Maclovio Sanchez was born on May 21, 1931 in San Luis, Colorado, to Estevan and Emily Sanchez. He was baptized at Most Precious Blood Parish in San Luis, Colorado, on June 2, 1931 and grew up in Walsenberg, Colorado.  He graduated from St. Mary’s High School in Wasenberg.

On April 24, 1954, he married Mary Frances Marquez at Holy Rosary Parish in Denver.  Over the 65 years of their marriage, the couple was blessed with three children: Martin, Debra and Joshua. They also had numerous grandchildren and great grandchildren.

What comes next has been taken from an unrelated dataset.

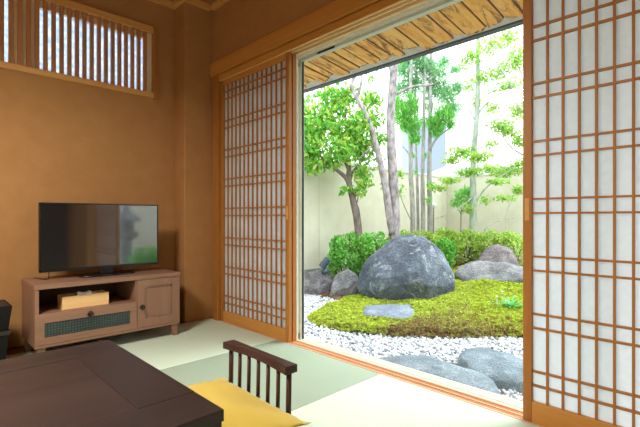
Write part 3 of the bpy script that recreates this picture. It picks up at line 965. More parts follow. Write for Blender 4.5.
def scatter_moss():
    n = 46000
    q = np.column_stack([rng.uniform(3.2, 7.6, n), rng.uniform(.6, 4.2, n)])
    d = edge_dist(q)
    # outline of the mossy part: in front of the hedge, right of the small rocks
    keep = (d > 0) & (q[:, 1] < 3.98) & ((q[:, 0] < 6.4) | (q[:, 1] < 3.6))
    keep &= off_slab(q)
    keep &= rng.uniform(size=n) < np.clip(1.25 - .14 * (q[:, 0] - 3.2), .3, 1)
    q = q[keep]; n = len(q)
    hump = np.array([noise.noise((x * 3.2, y * 3.2, 0)) + .7 * noise.noise((x * 14, y * 14, 3)) for x, y in q])
    z = ground(q) + .014 + .030 * hump
    K = 5
    blades = []
    ang = rng.uniform(0, 2 * np.pi, (n, K)); ln = rng.uniform(.020, .044, (n, K)); lean = rng.uniform(.25, 1.0, (n, K)); wd = rng.uniform(.007, .013, (n, K))
    cx = q[:, 0:1]; cy = q[:, 1:2]; cz = z[:, None] - .008
    dx, dy = np.cos(ang), np.sin(ang)
    bx, by = cx + dx * .003, cy + dy * .003
    tipx, tipy, tipz = bx + dx * ln * lean, by + dy * ln * lean, cz + ln * (1.1 - .55 * lean)
    midx, midy, midz = bx + dx * ln * lean * .45, by + dy * ln * lean * .45, cz + ln * (.75 - .25 * lean)
    v = np.stack([np.stack([bx, by, np.broadcast_to(cz, bx.shape)], -1),
                  np.stack([midx - dy * wd, midy + dx * wd, midz], -1),
                  np.stack([tipx, tipy, tipz], -1),
                  np.stack([midx + dy * wd, midy - dx * wd, midz], -1)], 2).reshape(-1, 3)
    f = np.arange(len(v)).reshape(-1, 4)
    tufts = (v, f)
    # cushion body under the tufts
    g = .05
    xs = np.arange(3.2, 7.6, g); ys = np.arange(.55, 4.05, g)
    a, b = np.meshgrid(xs, ys, indexing='ij'); pp = np.stack([a.ravel(), b.ravel()], 1)
    dd = edge_dist(pp)
    hz = np.array([noise.noise((x * 3.2, y * 3.2, 0)) + .7 * noise.noise((x * 14, y * 14, 3)) for x, y in pp])
    zz = ground(pp) + .008 + .030 * hz
    ok = (dd > -.01) & (pp[:, 1] < 3.98) & ((pp[:, 0] < 6.4) | (pp[:, 1] < 3.6))
    ok &= off_slab(pp)
    ids = np.arange(len(pp)).reshape(len(xs), len(ys))
    quads = np.stack([ids[:-1, :-1].ravel(), ids[1:, :-1].ravel(), ids[1:, 1:].ravel(), ids[:-1, 1:].ravel()], 1)
    quads = quads[ok[quads].all(1)]
    vv = np.concatenate([np.column_stack([pp, zz]), v]); ff = np.concatenate([quads, f + len(pp)])
    me = np_mesh('moss', vv, ff)
    o = finish('moss', me, M['moss'], smooth=True)
    tag(o, 'lime green and brownish moss carpet on the mound around the boulder', 'moss', kind='stuff')
scatter_moss()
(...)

In Denver, Max worked for Midwest Liquor Company, delivering products to the area stores. But his love was directed towards the poor communities in the metro area.  Max was vice chairman of the Coalition for the Westside Betterment and President of the St. Vincent de Paul Society Food Bank. He and his wife were also very involved in the parish at St. Joseph’s.

On March 22, 1975, Maclovio was ordained a deacon at the Cathedral Basilica of the Immaculate Conception by Archbishop James Casey. This was only the second class of men ordained in the archdiocese at the time. He was immediately assigned to St. Joseph’s Parish where he also conducted numerous Spanish Missions and served at the Westside Action Center. Retiring from ministry in 1993, he continued to serve at St. Joseph’s Parish as long as his health would allow.

“Deacon Max reached out into the peripheries and brought the lost back into the Church,” said Deacon Joseph Donohoe, Director of Deacon Personnel. “We have been blessed to have such a dedicated Cleric and Servant of the Church in Denver.”